Justice Department and FBI officials declined comment on the case.

The lawsuit challenges as unconstitutional one of several types of national security letters used by the FBI in counterintelligence and counterterrorism investigations.

The letters in question involve records held by Internet service providers about their clients, including billing information, kinds of merchandise the clients buy online and the e-mail addresses of the clients’ associates. The co-plaintiff in the case is identified only as an “Internet access business,” with other identification blacked out.

Patriot Act loosens rules
The ACLU lawsuit contends that the USA Patriot Act, an antiterrorism law passed shortly after the 2001 terror attacks, expanded the FBI’s power to use national security letters by deleting parts of an earlier law requiring that there be some suspicion that the subject of the probe was linked to spying or terrorism.

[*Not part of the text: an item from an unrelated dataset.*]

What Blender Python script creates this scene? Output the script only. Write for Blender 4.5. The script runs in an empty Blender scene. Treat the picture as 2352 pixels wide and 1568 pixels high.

“As a result of the Patriot Act, the FBI may now use NSLs to obtain sensitive information about innocent individuals who have no connection to espionage or terrorism,” the lawsuit says.

An FBI guidance document to its field offices acknowledges that the Patriot Act “greatly broadened” FBI authority to use these letters in relevant investigations. But the document says that FBI supervisors must exercise care in their use, particularly because that part of the Patriot Act is set to expire in 2005 unless renewed by Congress.

“Supervisors should keep this in mind when deciding whether or not a particular use of NSL authority is appropriate,” the FBI document says.

Suit challenges veil of secrecy
The lawsuit contends that NSLs are unconstitutional because of the gag order, because a recipient has no way of challenging their validity and because the government is not forced to justify its reasons for not notifying the target about the records being sought.

The ACLU has also filed a lawsuit challenging another part of the Patriot Act that allows the FBI to obtain a variety of records and documents in terrorism and espionage cases by obtaining a warrant from the secret Foreign Intelligence Surveillance Court.

President Bush has been pushing Congress to renew all of the Patriot Act before it expires next year, arguing that it is one of law enforcement’s best tools in preventing another catastrophic terrorist attack.